Is Harry Potter author J.K. Rowling really a dangerous witch casting transphobic hexes?



It’s a big week for the Harry Potter world with the release of Hogwarts Legacy, a console game expected to be one of the biggest of the year, or indeed any year. Unlike movies, music, and television, games are still somewhat disparaged and under-covered in proportion to just how big they really are.

The video game industry is worth around US$180 billion worldwide – that’s considerably more than the film industry. Last year’s widely awarded game of the year, Elden Ring, sold over 13 million copies and brought in some $7 billion revenue to the parent company Bandai Namco. Last year’s highest grossing movie, Avatar: the Way of Water, brought in a mere $2.1 billion.

(It’s worth noting that Elden Ring is an extremely difficult and strange game so its extraordinary success is more remarkable than you think. It’s also not the highest selling game of last year. That was Call of Duty: Modern Warfare II which is less interesting than Elden Ring. Your correspondent has played an embarrassing amount of Elden Ring so couldn’t help but reference it.)

All of this is to say a multiplatform triple-A game release the size of Hogwarts Legacy is a big deal and it’s brought the Potterverse back into our ever-volatile media discourse.

And in the Year of Our Lord 2023 Harry Potter discourse is inextricably linked to discourse around creator J.K. Rowling. For the uninitiated – and God bless you if you are – Rowling has become a reviled figure in many progressive circles because of her views on gender. It’s a sign of the mania around gender issues that it’s a little bit difficult to pin down exactly what is so offensive about her views, but it seems to boil down to her opposing a gender self-ID bill because she believes women’s spaces need to be protected.

There’s a comprehensive, if hostile, rundown of it all here. What sticks out to me is how, to any normal not-terminally online person, disproportionate it all is.

J.K. Rowling is the extremely rich and successful author of the most popular books of the last 50 years or so. But that’s all she is. Yes, she’s famous, so she can get her words in newspapers or whatever, but she’s not a politician or policy-maker, she doesn’t have a media platform of her own. She’s just a novelist. Yet after reading some of the backlash she’s received, you’d think that she is all-powerful warlock in one of her books. It’s bizarre.

Then of course, there’s her stated views. Sex is real and matters. Trans people can identify and live however they want, but sex is real and it matters and when it comes to material policies, that takes precedence. These were all normal views five minutes ago. In fact, they’re probably still very normal.

But Rowling is being held up as the avatar of transphobia, responsible for suicides and assaults and all manner of evil things.

But again, remember who she is: a novelist.
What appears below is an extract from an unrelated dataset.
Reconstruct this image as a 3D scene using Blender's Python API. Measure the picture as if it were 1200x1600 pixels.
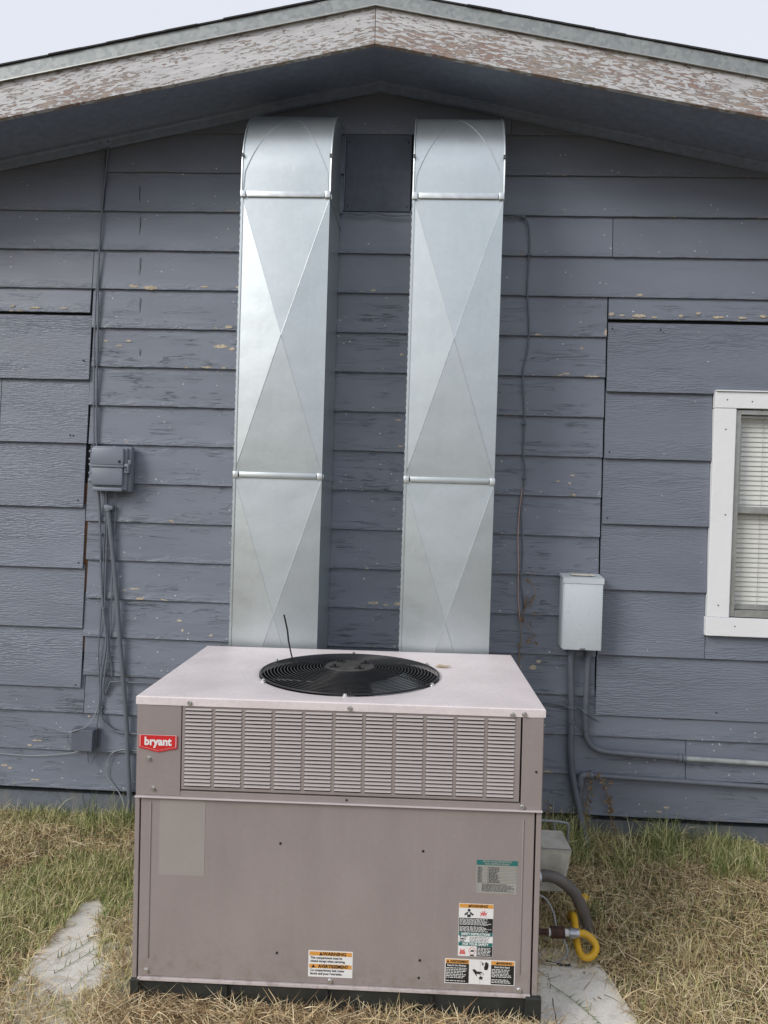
import bpy, bmesh, math, random
import numpy as np
from mathutils import Vector, Matrix, noise
random.seed(7); rng = np.random.default_rng(7)
sc = bpy.context.scene
for o in list(bpy.data.objects): bpy.data.objects.remove(o)
C = sc.collection

# ---------------------------------------------------------------- camera, sky, sun, exposure
cam_d = bpy.data.cameras.new('camera'); cam = bpy.data.objects.new('camera', cam_d); C.objects.link(cam); sc.camera = cam
YAW, PITCH, ROLL = 0.0506235, -0.01542209, 0.03013084
cy, sy = math.cos(YAW), math.sin(YAW); cp, sp = math.cos(PITCH), math.sin(PITCH); cr, sr = math.cos(ROLL), math.sin(ROLL)
right = Vector((cy, sy, 0)); f0 = Vector((-sy, cy, 0)); up0 = Vector((0, 0, 1))
fw = cp*f0 + sp*up0; up = -sp*f0 + cp*up0
r2 = cr*right + sr*up; u2 = -sr*right + cr*up
cam.matrix_world = Matrix(((r2.x, u2.x, -fw.x, 0), (r2.y, u2.y, -fw.y, -3.58), (r2.z, u2.z, -fw.z, 1.62), (0, 0, 0, 1)))
cam_d.sensor_fit = 'VERTICAL'; cam_d.sensor_height = 34.6; cam_d.sensor_width = 26.0
cam_d.lens = 34.6*1202/1600; cam_d.clip_start = .05; cam_d.clip_end = 2000
sc.render.resolution_x = 768; sc.render.resolution_y = 1024

SUN_EL, SUN_AZ = math.radians(30), math.radians(229)     # azimuth from +Y clockwise: behind the camera, to the left
w = bpy.data.worlds.new('World'); sc.world = w; w.use_nodes = True
nt = w.node_tree; bg = nt.nodes['Background']; bg.inputs[1].default_value = 0.1
sky = nt.nodes.new('ShaderNodeTexSky'); sky.sky_type = 'NISHITA'; sky.sun_disc = False
sky.sun_elevation = SUN_EL; sky.sun_rotation = SUN_AZ; sky.air_density = 1.0; sky.dust_density = 3.0
mx = nt.nodes.new('ShaderNodeMix'); mx.data_type = 'RGBA'
mx.inputs[0].default_value = 0.88; mx.inputs[7].default_value = (6.1, 6.3, 6.9, 1)   # a closed cloud deck
nt.links.new(sky.outputs[0], mx.inputs[6]); nt.links.new(mx.outputs[2], bg.inputs[0])
sd = bpy.data.lights.new('sun', 'SUN'); sun = bpy.data.objects.new('sun', sd); C.objects.link(sun)
sd.energy = 1.25; sd.angle = math.radians(24); sd.color = (1, .97, .93)
dvec = Vector((math.sin(SUN_AZ)*math.cos(SUN_EL), math.cos(SUN_AZ)*math.cos(SUN_EL), math.sin(SUN_EL)))
sun.rotation_euler = dvec.to_track_quat('Z', 'Y').to_euler(); sun.location = (-3, -6, 8)
sc.view_settings.view_transform = 'Standard'; sc.view_settings.look = 'None'
sc.view_settings.exposure = 0.5; sc.view_settings.gamma = 1; sc.view_settings.use_curve_mapping = False

# ---------------------------------------------------------------- material helper
class NT:
    def __init__(s, name):
        s.m = bpy.data.materials.new(name); s.m.use_nodes = True; s.t = s.m.node_tree
        s.b = s.t.nodes['Principled BSDF']; s.out = s.t.nodes['Material Output']
    def n(s, k, **kw):
        x = s.t.nodes.new(k)
        for a, v in kw.items(): setattr(x, a, v)
        return x
    def l(s, a, b):
        if isinstance(a, (int, float)): b.default_value = a
        elif isinstance(a, tuple): b.default_value = a if len(a) == 4 or b.type == 'VECTOR' else (*a, 1)
        else: s.t.links.new(a, b)
    def pos(s): return s.n('ShaderNodeNewGeometry').outputs['Position']
    def obj(s): return s.n('ShaderNodeTexCoord').outputs['Object']
    def rnd(s): return s.n('ShaderNodeObjectInfo').outputs['Random']
    def scale(s, v, k, off=None):
        x = s.n('ShaderNodeVectorMath', operation='MULTIPLY_ADD'); s.l(v, x.inputs[0]); x.inputs[1].default_value = k
        if off is not None: s.l(off, x.inputs[2])
        return x.outputs[0]
    def noise(s, v, sc_=1., det=3., rough=.55, dist=0.):
        x = s.n('ShaderNodeTexNoise'); s.l(v, x.inputs['Vector']); x.inputs['Scale'].default_value = sc_
        x.inputs['Detail'].default_value = det; x.inputs['Roughness'].default_value = rough; x.inputs['Distortion'].default_value = dist
        return x.outputs['Fac']
    def vor(s, v, sc_=1.):
        x = s.n('ShaderNodeTexVoronoi'); s.l(v, x.inputs['Vector']); x.inputs['Scale'].default_value = sc_
        return x.outputs['Distance'], x.outputs['Color']
    def math(s, op, a, b=0., c=0.):
        x = s.n('ShaderNodeMath', operation=op); s.l(a, x.inputs[0]); s.l(b, x.inputs[1]); s.l(c, x.inputs[2]); return x.outputs[0]
    def ramp(s, f, a, b, lo=0., hi=1.):
        x = s.n('ShaderNodeMapRange'); s.l(f, x.inputs[0]); s.l(a, x.inputs[1]); s.l(b, x.inputs[2]); x.inputs[3].default_value = lo; x.inputs[4].default_value = hi
        return x.outputs[0]
    def mix(s, f, a, b):
        x = s.n('ShaderNodeMix', data_type='RGBA'); s.l(f, x.inputs[0]); s.l(a, x.inputs[6]); s.l(b, x.inputs[7]); return x.outputs[2]
    def sep(s, v):
        x = s.n('ShaderNodeSeparateXYZ'); s.l(v, x.inputs[0]); return x.outputs
    def bump(s, h, dist, prev=None, st=1.):
        x = s.n('ShaderNodeBump'); x.inputs['Distance'].default_value = dist; x.inputs['Strength'].default_value = st; s.l(h, x.inputs['Height'])
        if prev is not None: s.l(prev, x.inputs['Normal'])
        s.t.links.new(x.outputs[0], s.b.inputs['Normal']); return x.outputs[0]
    def set(s, col=None, rough=None, metal=None, spec=None):
        if col is not None: s.l(col, s.b.inputs['Base Color'])
        if rough is not None: s.l(rough, s.b.inputs['Roughness'])
        if metal is not None: s.b.inputs['Metallic'].default_value = metal
        if spec is not None: s.b.inputs['Specular IOR Level'].default_value = spec
        return s.m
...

That’s it.

The primary rebuke here is that to many she’s more than that; she’s a voice of influence. She’s someone millions look up to because of the wonderful world she’s created, so her views are harmful to vulnerable people. Leave aside the “harms” point, and just note the chain of logic. I don’t mean to be too insensitive, but if an author’s politics can have such a profound effect on you, that’s a “you” problem.

In any case, what this means for Hogwarts Legacy is that there are lengthy struggle sessions going on about whether or not gaming publications should review the game, whether it’s moral to play the game, and if you choose to play the game, does that make you a bad person.

This review in major publication IGN is representative. The game gets a good review, but there’s a giant disclaimer box about J.K. Rowling in the middle of it, which says:


As critics, our job is to answer the question of whether or not we find Hogwarts Legacy to be fun to play and why; whether it’s ethical to play is a separate but still very important question.

The whole thing is deeply strange and it is evidence of an important cultural problem. That is: how many people have elevated Things they Like into Who they Are.

Harry Potter fans have, for 20+ years, been renowned for their passion and dedication. Many have built whole identities around wishing they could go to Hogwarts. People identify as being in Hufflepuff or some other house; they start quidditch leagues; and they have big online communities. For most people, this is totally fine and harmless -- it’s not that different to being a sports fan.

But in some cases, love of Harry Potter has grown into something much more, and so when Rowling, in their view, transgresses on something important, that’s an attack on them. It is, in a very real way, an attack on their childhood.

Because we have lost the sense of people as separate from politics, all Rowling’s work is now tarred with her “transphobic” views. And, now we have spent decades in education talking about ethical consumption and infusing every action with social justice implications, buying a product she is only tangentially associated with is an act of great evil.

This is not how it’s meant to be. We should be allowed to coexist with different views on issues; we should be able to discuss things; and we should let people play a game or read a book without making it a moral test.

But more importantly, people are not the things they like. We need to encourage people -- especially young people – to cultivate a self-sustaining personality that is independent of politics or pop culture. It’s not healthy to make everything political. It’s not normal to be incapable of separating someone’s views on one narrow issue from their work. It’s bad for society to work that way, and it’s bad for people themselves to live that way.

So buy the game, read the book. Or don’t. It’s up to you. Either way, we can still be friends tomorrow.